Water Garden, a new exhibition of paintings by area artist Susan Schuler opened this past weekend (April 29, 2011) at the Malton Gallery.  Schuler has gained a reputation for her brash palette and a gestural approach to painting that echo’s what critic Clement Greenberg once referred to as “the tenth street touch”.  As a devotee of mid-century abstraction, the painter wears her influences well.  Glimpses of Hoffman, Diebenkorn, Motherwell, and in particular, de Kooning, are pervasive throughout her work, but Schuler manages to get away without ever looking too much like any one of them.

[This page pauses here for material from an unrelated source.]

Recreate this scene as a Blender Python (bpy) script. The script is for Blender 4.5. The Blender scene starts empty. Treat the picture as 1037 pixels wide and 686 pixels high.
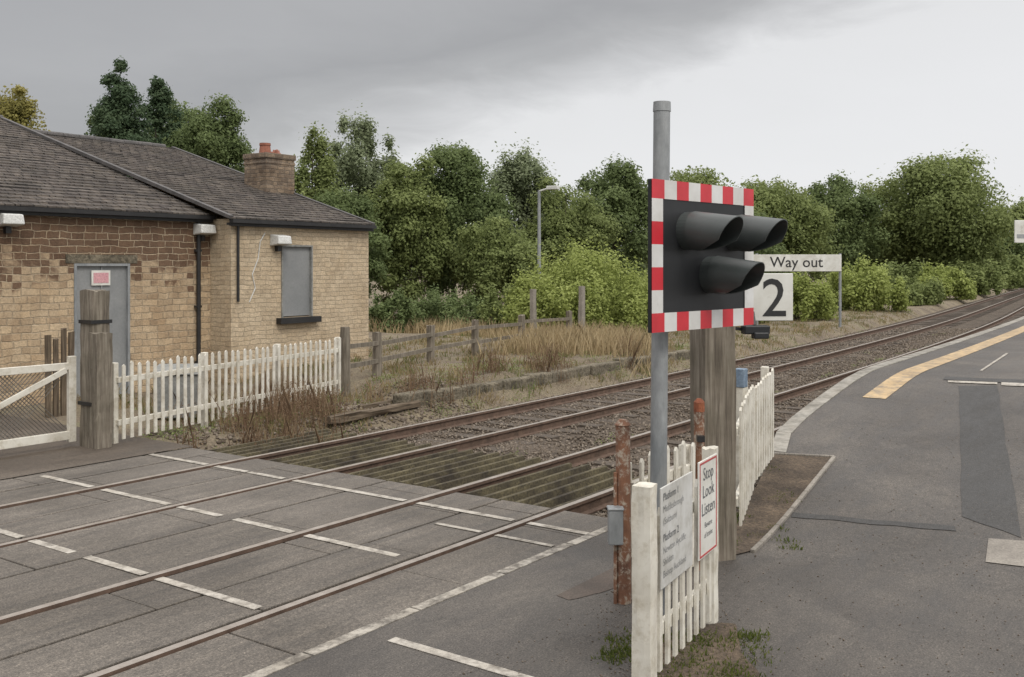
import bpy, math, random
import numpy as np
from mathutils import Vector, Matrix, noise as mn
random.seed(7); RNG=np.random.default_rng(11)
F=1019.0; H=2.58; VH=269.0; U0=518.5
TX,TY=0.5832,0.8123; TH=math.atan2(TY,TX)
col=bpy.context.scene.collection
def sm(x,a,b):
    t=max(0.0,min(1.0,(x-a)/(b-a))); return t*t*(3-2*t)
def C(s):
    if s<8: return 0.0
    if s<60: return 0.0009*(s-8)**2
    return 0.0009*52**2+(s-60)*0.0018*52
def T(s,n,z=0.0): return Vector((TX*s-TY*n, TY*s+TX*n, z))
def SN(X,Y): return (TX*X+TY*Y, -TY*X+TX*Y)
def px(u,v,Y): return Vector(((u-U0)*Y/F, Y, H-(v-VH)*Y/F))
def gr(u,v,z=0): 
    Y=(H-z)*F/(v-VH); return Vector(((u-U0)*Y/F,Y,z))
def R(s):
    t=(s-9.2)/8.1
    k=.10
    def sp(x): return x if x>k else (0 if x<-k else (x+k)**2/(4*k))
    return 0.8*(sp(t)-sp(t-1))
def RG(u,v):
    lo,hi=2.0,80.0
    for _ in range(50):
        Y=(lo+hi)/2; X=(u-U0)*Y/F; z=H-(v-VH)*Y/F
        if z>R(SN(X,Y)[0]): lo=Y
        else: hi=Y
    return X,Y
# ---------------- materials
def nt(name):
    m=bpy.data.materials.new(name); m.use_nodes=True
    t=m.node_tree; b=t.nodes['Principled BSDF']; return m,t,b
def N(t,k,**kw):
    n=t.nodes.new(k)
    for a,v in kw.items(): setattr(n,a,v)
    return n
def ramp(t,src,stops):
    r=N(t,'ShaderNodeValToRGB'); e=r.color_ramp.elements
    e[0].position=stops[0][0]; e[0].color=(*stops[0][1],1); e[1].position=stops[-1][0]; e[1].color=(*stops[-1][1],1)
    for p,c in stops[1:-1]:
        x=e.new(p); x.color=(*c,1)
    t.links.new(src,r.inputs[0]); return r.outputs[0]
def noise(t,vec,scale,detail=4,rough=.55,dist=0):
    n=N(t,'ShaderNodeTexNoise'); n.inputs['Scale'].default_value=scale; n.inputs['Detail'].default_value=detail
    n.inputs['Roughness'].default_value=rough; n.inputs['Distortion'].default_value=dist
    if vec is not None: t.links.new(vec,n.inputs['Vector'])
    return n.outputs['Fac']
def mixc(t,fac,a,b,mode='MIX'):
    m=N(t,'ShaderNodeMix',data_type='RGBA',blend_type=mode)
    for s,v in ((0,fac),(6,a),(7,b)):
        if isinstance(v,(int,float)): m.inputs[s].default_value=v
        elif isinstance(v,tuple): m.inputs[s].default_value=(*v,1)
        else: t.links.new(v,m.inputs[s])
    return m.outputs[2]
def bump(t,b,h,strength=.5,dist=.01):
    n=N(t,'ShaderNodeBump'); n.inputs['Strength'].default_value=strength; n.inputs['Distance'].default_value=dist
    t.links.new(h,n.inputs['Height']); t.links.new(n.outputs[0],b.inputs['Normal'])
def coords(t,kind='Object',scale=(1,1,1),rot=(0,0,0)):
    c=N(t,'ShaderNodeTexCoord'); m=N(t,'ShaderNodeMapping'); m.inputs['Scale'].default_value=scale; m.inputs['Rotation'].default_value=rot
    t.links.new(c.outputs[kind],m.inputs[0]); return m.outputs[0]
def simple(name,c1,c2,scale=3,rough=.8,bs=.3,fine=60,metal=0,lo=.35,hi=.65,stretch=(1,1,1),bd=.005,speck=.35):
    m,t,b=nt(name); v=coords(t,scale=stretch)
    a=noise(t,v,scale,6,.62,.3); base=ramp(t,a,[(lo,c1),(hi,c2)])
    f=noise(t,v,fine,3,.7); sp=ramp(t,f,[(.3,(1-speck,)*3),(.7,(1+speck*.4,)*3)])
    t.links.new(mixc(t,1.0,base,sp,'MULTIPLY'),b.inputs['Base Color'])
    b.inputs['Roughness'].default_value=rough; b.inputs['Metallic'].default_value=metal
    if bs: bump(t,b,f,bs,bd)
    return m
M={}
def asphalt(name,c1,c2,c3,rot=TH,crack=.5,streak=(.5,1.6,1),grain=70,md=(.76,1.16)):
    m,t,b=nt(name); v=coords(t,rot=(0,0,-rot)); 
    c0=N(t,'ShaderNodeMapping'); c0.inputs['Scale'].default_value=streak; t.links.new(v,c0.inputs[0]); vs=c0.outputs[0]
    big=noise(t,v,.5,5,.6,.6); med=noise(t,vs,2.2,6,.68,.4); fine=noise(t,v,grain,3,.8); f2=noise(t,v,grain*.25,4,.75)
    base=ramp(t,big,[(.32,c1),(.52,c2),(.72,c3)])
    mdc=ramp(t,med,[(.3,(md[0],md[0]*.985,md[0]*.97)),(.7,(md[1],md[1]*.99,md[1]*.975))])
    base=mixc(t,1.0,base,mdc,'MULTIPLY')
    base=mixc(t,1.0,base,ramp(t,f2,[(.3,(.76,.76,.76)),(.7,(1.17,1.17,1.17))]),'MULTIPLY')
    fd=ramp(t,fine,[(.33,(.5,.5,.5)),(.6,(1.12,1.12,1.12)),(.72,(2.0,1.95,1.85))])
    base=mixc(t,1.0,base,fd,'MULTIPLY')
    if crack:
        vo=N(t,'ShaderNodeTexVoronoi',feature='DISTANCE_TO_EDGE'); vo.inputs['Scale'].default_value=.4
        dv=N(t,'ShaderNodeVectorMath',operation='ADD'); nz=N(t,'ShaderNodeTexNoise'); nz.inputs['Scale'].default_value=3.5; nz.inputs['Detail'].default_value=5; t.links.new(v,nz.inputs['Vector'])
        sc=N(t,'ShaderNodeVectorMath',operation='SCALE'); sc.inputs['Scale'].default_value=.7; t.links.new(nz.outputs['Color'],sc.inputs[0])
        t.links.new(v,dv.inputs[0]); t.links.new(sc.outputs[0],dv.inputs[1]); t.links.new(dv.outputs[0],vo.inputs['Vector'])
        cr=ramp(t,vo.outputs['Distance'],[(.0,(.5,.5,.5)),(.005,(1,1,1))])
        base=mixc(t,crack,base,mixc(t,1.0,base,cr,'MULTIPLY'))
    t.links.new(base,b.inputs['Base Color'])
    r=ramp(t,med,[(.35,(.58,)*3),(.65,(.85,)*3)]); t.links.new(r,b.inputs['Roughness'])
    bump(t,b,fine,.6,.008); return m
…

In her newest body of paintings, an exploration of the life sub-aquatic, Schuler broadens her formal vocabulary to include an emphasis on organic and biomorphic forms, creating her most individualized work to date.  Though Water Garden also finds the artist working in an elongated vertical format, Schuler’s strength is in her square canvases.  In The Everglades, the standout piece of the show, Schuler handles the notoriously challenging format with ease.  In contrast to works like The Wetlands and The Water is Life series, The Everglades presents a more restrained, but no less energetic surface. On it, her signature brushstroke is replaced by crisp shapes and patterns that rise and fall like ships on the swells.

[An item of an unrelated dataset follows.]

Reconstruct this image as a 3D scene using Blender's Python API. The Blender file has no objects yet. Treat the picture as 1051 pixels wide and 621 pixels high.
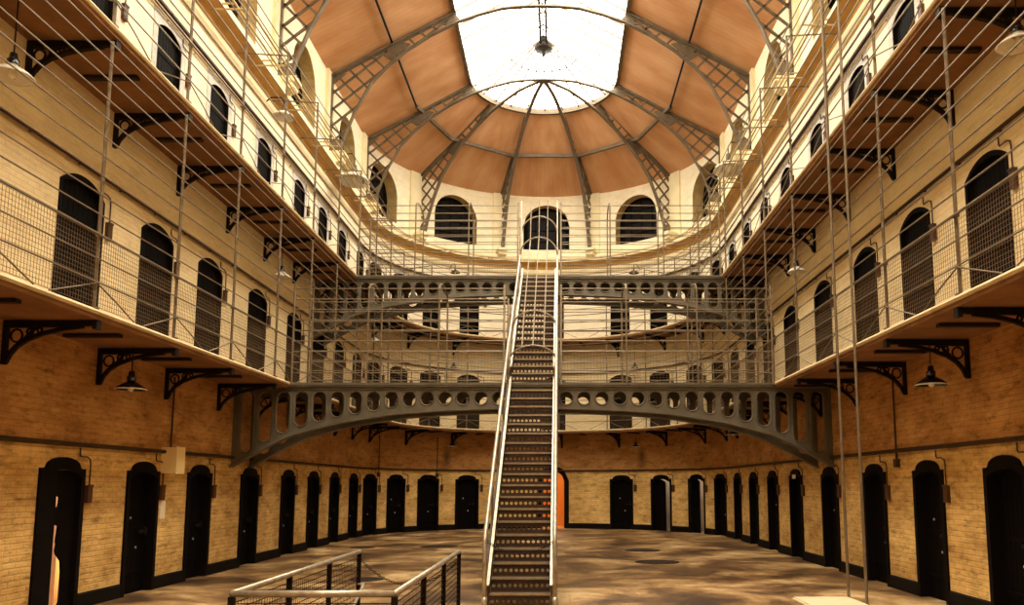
import bpy, math, random
from mathutils import Vector, Matrix
random.seed(7)
SC = bpy.context.scene
COL = SC.collection
PI = math.pi
# ------------------------------------------------------------------ camera
cam_d = bpy.data.cameras.new('camera'); cam = bpy.data.objects.new('camera', cam_d); COL.objects.link(cam)
cam_d.sensor_width = 36.0; cam_d.lens = 820.0 / 1051.0 * 36.0
cam_d.shift_x = (525.5 - 575.0) / 1051.0
cam_d.shift_y = (398.7 - 310.5) / 1051.0
cam_d.clip_end = 200
cam.location = (0.6, 0.0, 1.8)
cam.rotation_euler = (math.radians(90 + 6.87), 0, 0)
SC.camera = cam
# ------------------------------------------------------------------ light and exposure
SC.view_settings.view_transform = 'Standard'
SC.view_settings.look = 'None'
SC.view_settings.exposure = 0.8
SC.view_settings.gamma = 1.0
SC.view_settings.use_curve_mapping = False
wd = bpy.data.worlds.new('daylight'); SC.world = wd; wd.use_nodes = True
wbg = wd.node_tree.nodes['Background']
wbg.inputs['Color'].default_value = (1.0, 0.91, 0.74, 1)
wbg.inputs['Strength'].default_value = 10.0
pl = bpy.data.lights.new('skylight_portal', 'AREA'); pl.shape = 'RECTANGLE'; pl.size = 5.3; pl.size_y = 36.0
pl.cycles.is_portal = True
po = bpy.data.objects.new('skylight_portal', pl); COL.objects.link(po); po.location = (0, 12.0, 16.55)
SC.cycles.max_bounces = 10
SC.cycles.diffuse_bounces = 4
SC.cycles.sample_clamp_indirect = 6.0

# ------------------------------------------------------------------ materials
def lin(c):
    return tuple(((v / 255) / 12.92 if v / 255 <= 0.04045 else ((v / 255 + 0.055) / 1.055) ** 2.4) for v in c)
def mat(name, rgb, rough=0.7, metal=0.0, noise=0.0, scale=4.0, rgb2=None, bump=0.0, spec=0.3):
    m = bpy.data.materials.new(name); m.use_nodes = True
    nt = m.node_tree; b = nt.nodes['Principled BSDF']
    b.inputs['Roughness'].default_value = rough; b.inputs['Metallic'].default_value = metal
    b.inputs['Specular IOR Level'].default_value = spec
    c = lin(rgb) + (1,)
    b.inputs['Base Color'].default_value = c
    if noise or rgb2:
        tc = nt.nodes.new('ShaderNodeTexCoord'); n = nt.nodes.new('ShaderNodeTexNoise')
        n.inputs['Scale'].default_value = scale; n.inputs['Detail'].default_value = 6; n.inputs['Roughness'].default_value = 0.65
        nt.links.new(tc.outputs['Object'], n.inputs['Vector'])
        r = nt.nodes.new('ShaderNodeValToRGB')
        c2 = (lin(rgb2) + (1,)) if rgb2 else tuple(v * (1 - noise) for v in c[:3]) + (1,)
        r.color_ramp.elements[0].position = 0.38; r.color_ramp.elements[0].color = c2
        r.color_ramp.elements[1].position = 0.62; r.color_ramp.elements[1].color = c
        nt.links.new(n.outputs['Fac'], r.inputs['Fac']); nt.links.new(r.outputs['Color'], b.inputs['Base Color'])
        if bump:
            bp = nt.nodes.new('ShaderNodeBump'); bp.inputs['Strength'].default_value = bump; bp.inputs['Distance'].default_value = 0.03
            nt.links.new(n.outputs['Fac'], bp.inputs['Height']); nt.links.new(bp.outputs['Normal'], b.inputs['Normal'])
    return m

STAINS = [(27.2+math.radians(a)*6.47, 2.9) for a in (52, 127)]
def wall_material():
    """painted brickwork: ochre paint at the bottom storey with gallery shade painted along its top, cream above; streaky dirt, courses of brick, worn patches"""
    m = bpy.data.materials.new('painted_brick'); m.use_nodes = True
    nt = m.node_tree; N = nt.nodes; L = nt.links; b = N['Principled BSDF']
    b.inputs['Roughness'].default_value = 0.8; b.inputs['Specular IOR Level'].default_value = 0.2
    uv = N.new('ShaderNodeUVMap'); uv.uv_map = 'UVMap'
    sep = N.new('ShaderNodeSeparateXYZ'); L.new(uv.outputs['UV'], sep.inputs[0])
    zr = N.new('ShaderNodeMapRange'); zr.inputs['From Min'].default_value = 0; zr.inputs['From Max'].default_value = 15
    L.new(sep.outputs['Y'], zr.inputs['Value'])
    wob = N.new('ShaderNodeTexNoise'); wob.inputs['Scale'].default_value = 1.3; L.new(uv.outputs['UV'], wob.inputs['Vector'])
    wm = N.new('ShaderNodeMath'); wm.operation = 'MULTIPLY_ADD'; wm.inputs[1].default_value = 0.012; wm.inputs[2].default_value = -0.006
    L.new(wob.outputs['Fac'], wm.inputs[0])
    ad = N.new('ShaderNodeMath'); ad.operation = 'ADD'; L.new(zr.outputs['Result'], ad.inputs[0]); L.new(wm.outputs[0], ad.inputs[1])
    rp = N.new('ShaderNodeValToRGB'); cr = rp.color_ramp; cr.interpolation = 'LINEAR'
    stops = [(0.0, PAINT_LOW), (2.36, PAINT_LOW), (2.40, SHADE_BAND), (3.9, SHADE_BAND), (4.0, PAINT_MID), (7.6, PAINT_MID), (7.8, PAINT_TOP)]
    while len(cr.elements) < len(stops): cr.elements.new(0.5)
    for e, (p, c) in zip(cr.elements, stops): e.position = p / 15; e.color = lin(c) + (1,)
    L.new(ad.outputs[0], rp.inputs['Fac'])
    # blotches
    n1 = N.new('ShaderNodeTexNoise'); n1.inputs['Scale'].default_value = 0.9; n1.inputs['Detail'].default_value = 8; n1.inputs['Roughness'].default_value = 0.7
    mp = N.new('ShaderNodeMapping'); mp.inputs['Scale'].default_value = (1, 1.8, 1); L.new(uv.outputs['UV'], mp.inputs['Vector']); L.new(mp.outputs[0], n1.inputs['Vector'])
    r1 = N.new('ShaderNodeValToRGB'); r1.color_ramp.elements[0].position = 0.36; r1.color_ramp.elements[0].color = (0.50, 0.40, 0.28, 1)
    r1.color_ramp.elements[1].position = 0.62; r1.color_ramp.elements[1].color = (1, 1, 1, 1); L.new(n1.outputs['Fac'], r1.inputs['Fac'])
    mx = N.new('ShaderNodeMixRGB'); mx.blend_type = 'MULTIPLY'
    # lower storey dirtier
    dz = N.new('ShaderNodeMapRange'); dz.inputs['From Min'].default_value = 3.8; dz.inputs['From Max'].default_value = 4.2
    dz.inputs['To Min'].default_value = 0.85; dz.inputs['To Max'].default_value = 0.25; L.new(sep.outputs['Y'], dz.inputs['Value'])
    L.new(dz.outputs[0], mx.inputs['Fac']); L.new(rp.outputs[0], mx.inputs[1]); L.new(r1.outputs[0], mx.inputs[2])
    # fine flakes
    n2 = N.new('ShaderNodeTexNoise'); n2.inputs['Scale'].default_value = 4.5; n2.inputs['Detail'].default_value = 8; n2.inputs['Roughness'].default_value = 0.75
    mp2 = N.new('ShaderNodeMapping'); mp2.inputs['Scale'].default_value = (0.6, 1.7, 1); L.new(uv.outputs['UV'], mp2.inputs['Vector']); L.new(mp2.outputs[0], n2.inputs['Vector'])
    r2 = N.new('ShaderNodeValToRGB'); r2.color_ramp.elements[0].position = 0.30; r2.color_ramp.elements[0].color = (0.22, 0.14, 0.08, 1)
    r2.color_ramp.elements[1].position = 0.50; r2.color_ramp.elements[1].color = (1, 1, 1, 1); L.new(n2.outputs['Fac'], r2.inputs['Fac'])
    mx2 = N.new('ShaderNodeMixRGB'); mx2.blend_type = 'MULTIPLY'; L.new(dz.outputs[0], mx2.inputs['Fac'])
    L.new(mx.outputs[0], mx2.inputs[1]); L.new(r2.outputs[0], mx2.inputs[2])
    # brick courses
    bt = N.new('ShaderNodeTexBrick'); bt.inputs['Scale'].default_value = 1.0; bt.inputs['Brick Width'].default_value = 0.24; bt.inputs['Row Height'].default_value = 0.08
    bt.inputs['Mortar Size'].default_value = 0.012; bt.inputs['Mortar Smooth'].default_value = 0.6
    bt.inputs['Color1'].default_value = (1, 1, 1, 1); bt.inputs['Color2'].default_value = (0.88, 0.84, 0.78, 1); bt.inputs['Mortar'].default_value = (0.7, 0.6, 0.5, 1)
    L.new(uv.outputs['UV'], bt.inputs['Vector'])
    mx3 = N.new('ShaderNodeMixRGB'); mx3.blend_type = 'MULTIPLY'
    bz = N.new('ShaderNodeMapRange'); bz.inputs['From Min'].default_value = 3.0; bz.inputs['From Max'].default_value = 8.0
    bz.inputs['To Min'].default_value = 0.48; bz.inputs['To Max'].default_value = 0.06; L.new(sep.outputs['Y'], bz.inputs['Value'])
    L.new(bz.outputs[0], mx3.inputs['Fac']); L.new(mx2.outputs[0], mx3.inputs[1]); L.new(bt.outputs['Color'], mx3.inputs[2])
    last = mx3.outputs[0]
    for (u0, v0) in STAINS:   # soot marks on the plaster below the small lamps
        sb = N.new('ShaderNodeVectorMath'); sb.operation = 'SUBTRACT'; sb.inputs[1].default_value = (u0, v0, 0); L.new(uv.outputs['UV'], sb.inputs[0])
        sc_ = N.new('ShaderNodeVectorMath'); sc_.operation = 'MULTIPLY'; sc_.inputs[1].default_value = (3.6, 1.9, 0); L.new(sb.outputs[0], sc_.inputs[0])
        ln = N.new('ShaderNodeVectorMath'); ln.operation = 'LENGTH'; L.new(sc_.outputs[0], ln.inputs[0])
        mr = N.new('ShaderNodeMapRange'); mr.inputs['From Min'].default_value = 1.0; mr.inputs['From Max'].default_value = 0.2; mr.inputs['To Max'].default_value = 0.75
        L.new(ln.outputs['Value'], mr.inputs['Value'])
        mz = N.new('ShaderNodeMixRGB'); mz.inputs[2].default_value = (0.06, 0.03, 0.015, 1); L.new(mr.outputs[0], mz.inputs[0]); L.new(last, mz.inputs[1]); last = mz.outputs[0]
    L.new(last, b.inputs['Base Color'])
    bp = N.new('ShaderNodeBump'); bp.inputs['Strength'].default_value = 0.5; bp.inputs['Distance'].default_value = 0.02
    ml = N.new('ShaderNodeMath'); ml.operation = 'MULTIPLY_ADD'; ml.inputs[1].default_value = 0.6
    L.new(bt.outputs['Fac'], ml.inputs[0]); ml.inputs[1].default_value = -0.5; L.new(n2.outputs['Fac'], ml.inputs[2])
    L.new(ml.outputs[0], bp.inputs['Height']); L.new(bp.outputs['Normal'], b.inputs['Normal'])
    return m
PAINT_LOW = (242, 204, 132); SHADE_BAND = (212, 160, 98); PAINT_MID = (250, 230, 184); PAINT_TOP = (250, 240, 214)  # the band's darker ochre has the lower gallery's shade painted in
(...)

Though Schuler is often regarded for her use of color, in Water Garden, she plays it safe.  No doubt to stress the picture’s aqueous origins, few of the works range far beyond the blue-green scale.  When she does, as in The Everglades and some of the Water Garden series (not to be confused with the title of the show) the paintings take on a precision and clarity not present in some of the looser compositions.

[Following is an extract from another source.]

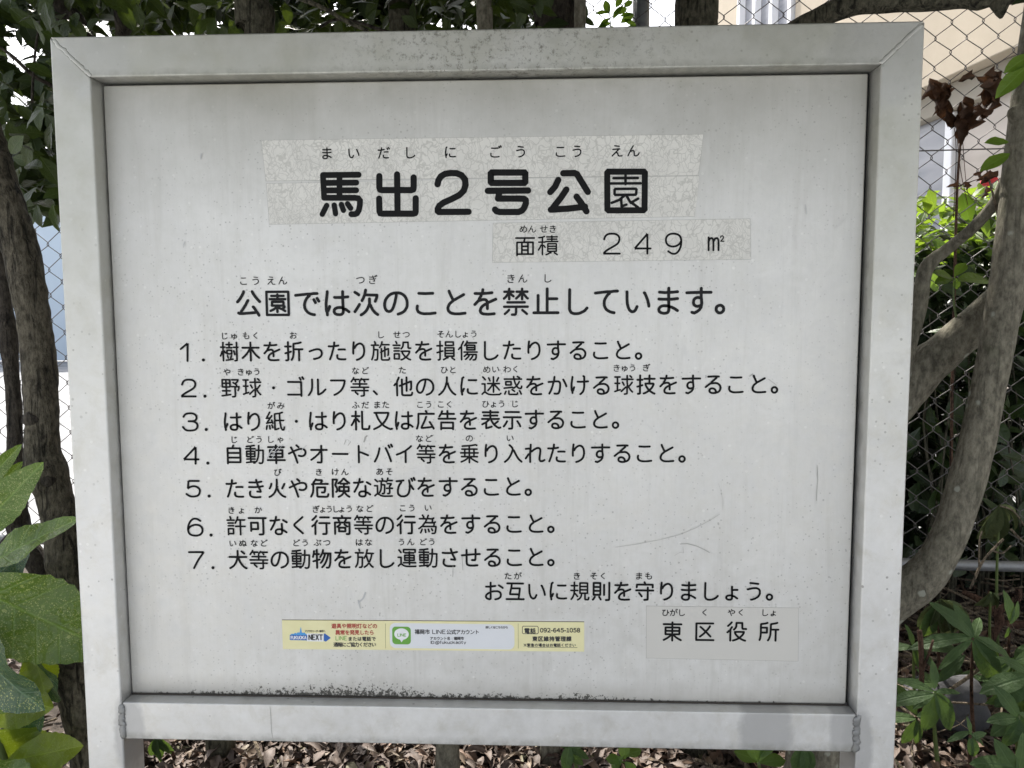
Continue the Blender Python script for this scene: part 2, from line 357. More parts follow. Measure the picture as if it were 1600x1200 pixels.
def littermat():
    m, nt, bs, nd, lk = newmat('leaf_litter'); g = N(nt, 'ShaderNodeNewGeometry').outputs['Random Per Island']
    c = ramp(nt, g, [(0, (.05, .032, .024)), (.25, (.115, .078, .06)), (.5, (.165, .12, .095)), (.72, (.09, .055, .038)), (.86, (.22, .115, .06)), (.95, (.30, .24, .17)), (1, (.16, .17, .06))]).outputs[0]
    c = mixc(nt, .4, c, ramp(nt, noise_(nt, coord(nt), 90, 4), [(.3, (.04, .028, .022)), (.7, (.23, .18, .145))]).outputs[0])
    lk.new(c, bs.inputs['Base Color']); bs.inputs['Roughness'].default_value = .65; return m
M_LITTER = littermat()
def soilmat(name, a, b, s=12, bd=.02):
    m, nt, bs, nd, lk = newmat(name); co = coord(nt); n1 = noise_(nt, co, s, 8, .7); n2 = noise_(nt, co, s * .08, 4)
    c = ramp(nt, n1, [(.3, a), (.7, b)]).outputs[0]
    c = mixc(nt, ramp(nt, n2, [(.4, 0), (.65, .5)]).outputs[0], c, tuple((x + y) * .36 for x, y in zip(a, b)))
    lk.new(c, bs.inputs['Base Color']); bs.inputs['Roughness'].default_value = .92
    bump(nt, bs, n1, .6, bd); return m
M_SOIL = soilmat('dark_soil', (.03, .022, .016), (.085, .065, .048), 22)
M_PAVE = soilmat('pale_concrete_ground', (.36, .37, .385), (.50, .515, .53), 30, .003)
M_LOT = soilmat('pale_gravel_lot', (.10, .10, .105), (.42, .43, .44), 2.2, .02)
M_KERB = soilmat('kerb_concrete', (.26, .25, .24), (.40, .39, .37), 40, .003)
M_GALV = soilmat('galvanised_steel', (.22, .225, .23), (.36, .365, .37), 60, .0005)
M_GALV.node_tree.nodes['Principled BSDF'].inputs['Metallic'].default_value = .5
M_GALV.node_tree.nodes['Principled BSDF'].inputs['Roughness'].default_value = .5
M_WIRE = flatmat('chain_link_wire', (.13, .12, .115), .5, .3)

# ---------------------------------------------------------------- ground and large structure
def sheet(name, x0, x1, y0, y1, z, mat, n=1):
    mb = MB(); v = [(x0 + (x1 - x0) * i / n, y0 + (y1 - y0) * j / n, z) for j in range(n + 1) for i in range(n + 1)]
    mb.add(v, [(j * (n + 1) + i, j * (n + 1) + i + 1, (j + 1) * (n + 1) + i + 1, (j + 1) * (n + 1) + i) for j in range(n) for i in range(n)])
    return tag(mb.obj(name, mat), kind='structure')
sheet('ground', -400, 400, 1.45, 700, -.03, M_LOT)
sheet('pavement', -400, 400, -400, -.20, -.42, M_PAVE)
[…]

Finally, the extended format present in several of the pictures are problematic for Schuler. While lack of recognizable imagery and compositional hierarchy never perturb her square paintings, it’s debilitating to the vertical ones; without a horizon to guide the eye, these images squirm in all directions simultaneously, leaving the viewer without a firm visual ground to explore from.

Susan Schuler has been making her mark (no pun intended) on the greater Cincinnati art scene for the past several years.  If the works in Water Garden The Everglades in particular- are any indication, Schuler appears to be moving beyond her heroes and confidently towards an imaginative and unique visual language.

-Alan D Pocaro

Susan Schuler’s Water Garden is on view through May 28th at The Malton Gallery 3804 Edwards Road, Cincinnati, OH 45209.  513-321-8614. Tuesday-Saturday 11am-5pm.


6 Responses

  1. Saw the show on opening night and loved it. I especially liked the pieces with mixed media, which have so much texture. For those who are not familiar with Susan’s work, they should stop by the gallery for the experience of color. Even though Mr. Pocaro feels she was restrained, there is plenty of color to see in this exhibit. Imagine when she is not restrained!

  2. I flew out from California for the show and loved it. The color, texture, and shapes in Susan’s work took me into the depths of water and the heights of sky. Looking at at the eight panels I could see the movement, the push and pull of underwater life. Water Garden it truly a magical show and should not be missed.

  3. The opening of Water Garden was magnificent. Susan’t body of work stimulates the viewer to pause and examine her awe inspiring world of color and imagination. This show is a must see!

  4. I saw the show on opening night. Susan’s new works, while still abstract are with more definition. I love the way she continues to challenge and re-define her talents. It is a great body of works!

  5. The opening of Water Garden was fantastic. The colors and textures used by the artist grabs your attention and draws you in. It is a vibrant representation of life and should not be missed.